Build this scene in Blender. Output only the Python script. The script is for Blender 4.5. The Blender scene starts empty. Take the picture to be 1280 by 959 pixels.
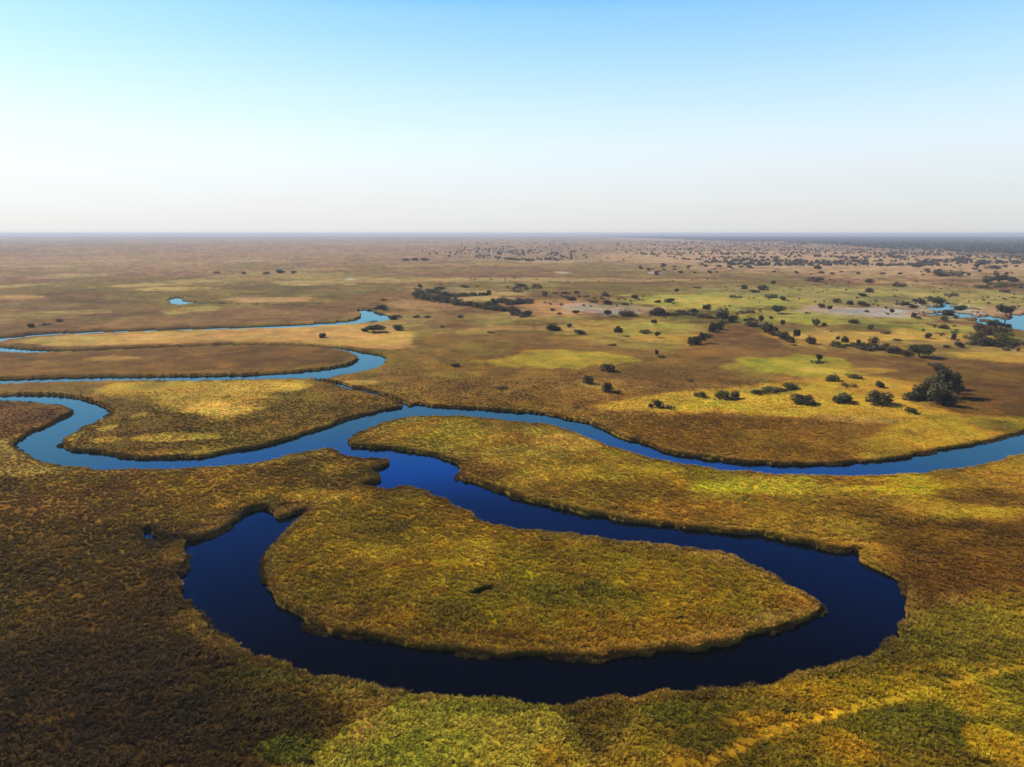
import bpy, math, random
import numpy as np

rng = np.random.default_rng(7)
random.seed(7)
C = bpy.context.scene.collection
scene = bpy.context.scene

# ------------------------------------------------------------------ camera
H = 70.0                       # flying height in metres
FPX = 850.0                    # focal length in pixels of a 1280 px wide photograph
PITCH = math.atan(188.0 / FPX)
cam = bpy.data.cameras.new('camera'); cam.lens = FPX / 1280 * 36; cam.sensor_width = 36
cam.clip_start = 0.5; cam.clip_end = 200000
co = bpy.data.objects.new('camera', cam); C.objects.link(co)
co.location = (0, 0, H); co.rotation_euler = (math.pi / 2 - PITCH, 0, 0)
scene.camera = co
TOP = 1.05                     # height of the reed tops over the water

def ground(u, v, z=TOP):
    """where on the marsh a direction seen from the aircraft meets the ground (metres)"""
    u = np.asarray(u, float); v = np.asarray(v, float)
    dx = u - 640; dy = FPX * math.cos(PITCH) + (479.5 - v) * math.sin(PITCH)
    dz = -FPX * math.sin(PITCH) + (479.5 - v) * math.cos(PITCH)
    t = (H - z) / np.maximum(-dz, 1e-3)
    return dx * t, dy * t

def reach(u, v):
    x, y = ground(u, v)
    depth = y * math.cos(PITCH) + (H - TOP) * math.sin(PITCH)
    return x, y, depth / FPX       # metres per pixel there

# ------------------------------------------------------------------ noise
TAB = rng.random((512, 512)).astype(np.float32)
def vnoise(x, y, s):
    x = x + 37.7 * s; y = y + 91.3 * s
    xi = np.floor(x); yi = np.floor(y)
    fx = (x - xi).astype(np.float32); fy = (y - yi).astype(np.float32)
    fx = fx * fx * (3 - 2 * fx); fy = fy * fy * (3 - 2 * fy)
    xi = xi.astype(np.int64) & 511; yi = yi.astype(np.int64) & 511
    x1 = (xi + 1) & 511; y1 = (yi + 1) & 511
    a = TAB[xi, yi]; b = TAB[x1, yi]; c = TAB[xi, y1]; d = TAB[x1, y1]
    return (a + (b - a) * fx) * (1 - fy) + (c + (d - c) * fx) * fy
def fbm(x, y, size, octs=4, s=1.0, gain=0.5):
    ca, sa = math.cos(0.6), math.sin(0.6)
    out = 0; amp = 1; tot = 0; px = x / size; py = y / size
    for k in range(octs):
        out = out + amp * vnoise(px, py, s + k); tot += amp; amp *= gain
        px, py = (px * ca - py * sa) * 2.03, (px * sa + py * ca) * 2.03
    return out / tot
def sstep(a, b, x):
    t = np.clip((x - a) / (b - a), 0, 1); return t * t * (3 - 2 * t)

# ------------------------------------------------------------------ the marsh grid (one sheet, finer where it is near)
az = np.concatenate([np.arange(-180, -66, 3.0), np.arange(-66, -44, 0.4), np.arange(-44, 44, 0.062),
                     np.arange(44, 66, 0.4), np.arange(66, 180.01, 3.0)])
az = np.radians(np.unique(np.round(az, 4)))
inv = np.linspace(1 / 66.0, 1 / 9000.0, 960)
rr = np.concatenate([[0.5, 15, 30, 42, 52, 60], 1 / inv, [10500, 12500, 15500, 20000, 28000, 40000, 62000]])
NR, NC = len(rr), len(az)
A2, R2 = np.meshgrid(az, rr)
GX = R2 * np.sin(A2); GY = R2 * np.cos(A2)
# two noises used to fray every boundary
W1 = fbm(GX, GY, 22, 3, 3) - 0.5
W2 = fbm(GX, GY, 4.0, 3, 9) - 0.5
W3 = fbm(GX, GY, 160, 4, 15) - 0.5

def smooth(pts, closed=True, n=1):
    p = np.array(pts, float)
    for _ in range(n):
        q = np.roll(p, -1, 0)
        p = np.stack([p * .75 + q * .25, p * .25 + q * .75], 1).reshape(-1, 2)
    return p
def to_ground(pts, n=1):
    p = smooth(pts, n=n); x, y = ground(p[:, 0], p[:, 1])
    return np.stack([x, y], 1)
def signed(poly, cap):
    """signed distance to a ground polygon on the grid: negative inside, clipped at cap"""
    P = poly; Q = np.roll(P, -1, 0)
    inside = np.zeros((NR, NC), bool)
    dist = np.full((NR, NC), cap, np.float32)
    for (x0, y0), (x1, y1) in zip(P, Q):
        L = math.hypot(x1 - x0, y1 - y0); n = max(1, int(L / 6))
        ts = np.linspace(0, 1, n + 1)
        sx = x0 + (x1 - x0) * ts; sy = y0 + (y1 - y0) * ts
        for k in range(n):
            ax, ay, bx, by = sx[k], sy[k], sx[k + 1], sy[k + 1]
            a0, a1 = math.atan2(ax, ay), math.atan2(bx, by); r0, r1 = math.hypot(ax, ay), math.hypot(bx, by)
            lo, hi = (a0, a1) if a0 < a1 else (a1, a0)
            c0, c1 = np.searchsorted(az, lo, 'left'), np.searchsorted(az, hi, 'left')
            if c1 > c0:
                aa = az[c0:c1]; f = (aa - a0) / (a1 - a0); rc = r0 + (r1 - r0) * f
                rows = np.searchsorted(rr, rc)
                for c, q in zip(range(c0, c1), rows): inside[q:, c] ^= True
        # distance, in the piece of the grid around this edge
        m = 8 if L > 40 else 1
        for k in range(m):
            ax, ay = x0 + (x1 - x0) * k / m, y0 + (y1 - y0) * k / m; bx, by = x0 + (x1 - x0) * (k + 1) / m, y0 + (y1 - y0) * (k + 1) / m
            r0, r1 = math.hypot(ax, ay), math.hypot(bx, by); a0, a1 = math.atan2(ax, ay), math.atan2(bx, by)
            rmin = max(min(r0, r1) - cap, 5); rmax = max(r0, r1) + cap; da = cap / rmin
            i0, i1 = np.searchsorted(rr, rmin), np.searchsorted(rr, rmax) + 1
            j0, j1 = np.searchsorted(az, min(a0, a1) - da), np.searchsorted(az, max(a0, a1) + da) + 1
            X = GX[i0:i1, j0:j1]; Y = GY[i0:i1, j0:j1]
            ex, ey = bx - ax, by - ay; ll = ex * ex + ey * ey + 1e-9
            t = np.clip(((X - ax) * ex + (Y - ay) * ey) / ll, 0, 1)
            d = np.hypot(X - ax - t * ex, Y - ay - t * ey)
            sub = dist[i0:i1, j0:j1]; np.minimum(sub, d, out=sub)
    return np.where(inside, -dist, dist)

# ------------------------------------------------------------------ the river: outlines of the reed edges
RIVER = [(-330,500),(-150,494),(-20,493),(40,491),(85,494),(115,500),(135,507),(139,512),(132,520),(115,528),(95,536),(82,545),(76,553),(80,559),(92,562),(125,564.5),(150,568),
(175,570),(207,569),(250,568),(287,561),(320,556),(331,554),(362,546),(394,536),(425,524),(456,516),(487,510),(512,506),(518,503),(530,504),(544,507),(581,508),(628,511),(669,514),
(700,519),(713,522.5),(738,526),(750,530.5),(766,540),(779,547),(803,551),(825,560),(846,565),(886,570.5),(925,576),(980,579),(1050,578),(1097,573.5),(1125,571),(1156,565),(1179,560),
(1214,555),(1238,549),(1261,543),(1280,537),(1330,525),(1420,508),(1600,490),(1600,506),(1420,528),(1330,550),(1280,564),(1261,570),(1238,577),(1214,582),(1179,587),(1144,589.5),(1097,591.5),
(1074,593),(1027,592.5),(980,591),(926,589),(899,586.5),(867,581),(833,576),(806,570),(780,561),(761,556),(740,546),(713,537),(687,530.5),(659,526.5),(612,521),(566,518),(519,519),(487,524),
(462,533),(441,544),(433,551),(438,555.5),(456,557),(487,557.5),(494,560),(531,565),(550,569),(570,577),(574,586),(570.5,592),(576,598),(600,602),(628,613),(653,621),(675,626),(700,633),
(713,636),(753,641),(774,646),(806,650),(833,655),(867,659.5),(899,661.5),(939,663),(980,671.5),(1012,677),(1033,683),(1057,688),(1073,684),(1070,691),(1076,697),(1089,705),(1110,713),
(1123,723),(1130,735),(1127,749),(1129,764.5),(1138,771),(1128,775),(1122,783),(1121,790),(1105,799),(1099,808),(1059,823.5),(1028,834),(993,841),(953,849),(912,857),(851,859.5),(806,865),
(793,869),(788,873),(779,866),(750,866),(734,869),(722,875),(713,881),(707,872),(660,870),(620,869),(552,865),(534,862),(520,868),(505,866),(473,859.5),(438,851.5),(414,846),(388,837),(353,825),
(337,819),(308,808),(284,799),(265,784),(243,763.5),(230,741),(225,716),(226,703),(230,690),(234,681),(232,677),(236,672.5),(245,671),(257,666),(275,659),(300,643),(312.5,636),(325,631),(338,632),
(344,640),(351,643.5),(362.5,640),(375,634),(386,632),(385,640),(370,649),(360,659),(348,668),(340,679),(332.5,692.5),(328.5,707.5),(327.5,725),(337.5,744),(355,760),(380,772.5),(400,782.5),
(437.5,792),(482.5,800.5),(520,808),(579,813.5),(632,818.5),(686,818),(731,819.5),(769,814),(816,809),(859,807.5),(912,801),(939,788),(965,783),(993,774.5),(1022,766.5),(1027,756),(1014,741),(993,732),
(979,726),(952,710),(926,698),(907,691),(872,684.5),(851,683),(819,678),(780,674),(740,671.5),(700,665.5),(659,658),(628,657),(609,649),(581,635),(550,621),(519,607),(500,605.5),(481,610),(456,605),
(452,602),(469,600.5),(480,596),(471,590),(470,586),(484,582),(494,575.5),(487.5,570),(428,569),(423,561.5),(394,561.5),(362.5,569),(331,576),(300,581),(275,582.5),(212,585.5),(162,586),(105,584),
(75,580),(50,574),(25,560),(17,556),(22,549),(37,538),(57,530),(75,521),(85,516),(87.5,510),(75,505),(45,501),(12,499.5),(-150,501),(-330,507)]
CHANNEL = [(-300,480),(-20,472.5),(25,470.5),(100,468),(200,468),(320,466),(350,464.5),(400,460),(430,456),(445,451),(448,446),(440,441),(425,437),(400,433.8),(350,432),(300,431.5),(250,432.5),
(200,434.6),(125,438),(70,440.5),(20,441),(-20,437),(-200,432),(-200,427),(-20,429),(12,432),(42,435),(75,436),(125,435),(200,431.8),(250,429.8),(320,429),(350,429.3),(400,431),(420,432),
(440,435),(450,438),(472,440.5),(482,443.5),(485,447),(480,455),(468,460),(450,464.5),(425,469),(412,473),(405,474),(398,472.5),(350,473),(300,474.5),(225,475.5),(175,475),(75,477),(20,479),(-20,481),(-300,490)]
UPPER = [(-20,421.5),(0,420),(37,416.5),(100,412.5),(175,410.5),(275,407.5),(320,406),(350,404.6),(400,402.6),(440,399.5),(451,395),(451,391),(446,388),(450,386),(463,386),(475,390),(488,394),
(494,399),(478,401),(468,402.6),(455,403),(425,406),(375,408.8),(320,410.6),(275,411.5),(175,414),(100,417),(37,420.5),(5,425),(-4,430),(-20,433)]
FAR_POOL = [(206,375.5),(215,371.5),(232,371),(236,375),(262,378),(262,379.5),(240,379),(225,381),(208,379.5)]
FAR_CUT = [(240,370),(300,367.2),(380,365.5),(450,364.3),(520,360.3),(520,361.6),(450,366),(380,367.2),(300,369),(240,372)]
CREEK = [(386,471),(400,472.5),(425,477.5),(440,482),(462,486.5),(492,494),(512,505),(506,505.5),(488,497),(460,489),(436,484.5),(424,481),(410,476.5),(398,475)]
POOL = [(181,662),(186,660),(192,665),(200,666),(206,669),(215,671),(236,671.8),(236,675.4),(214,674),(205,676),(194,680),(188,676),(182,670)]
HOLLOW = [(591,739.5),(597,736),(606,733.5),(616,732.5),(613,735),(604,737.5),(596,741)]
BLUE_POOL = [(1214,399),(1224,393),(1245,394.5),(1262,396),(1290,389),(1340,390),(1340,420),(1280,416),(1262,412),(1245,411),(1232,408),(1222,403)]
FLATS = [(1038,386),(1060,384),(1110,386),(1138,390),(1134,396),(1100,397),(1075,393),(1045,391)]
FLATS_B = [(1156,380),(1188,376),(1212,388),(1222,396),(1198,399),(1160,391)]
FLATS_C = [(712,382.5),(745,380.5),(765,387),(802,393),(770,394.5),(735,391)]
STREAK = [(808,341),(820,339.3),(828,340.6),(820,342.6)]
STREAK_B = [(694,341.5),(704,339.6),(716,341),(704,343)]
STREAK_C = [(430,349.4),(440,347.4),(446,349.2),(438,351)]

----

Tally the lines of the preceding listing in which the word "this" appears; state nothing but the total.

Response:
2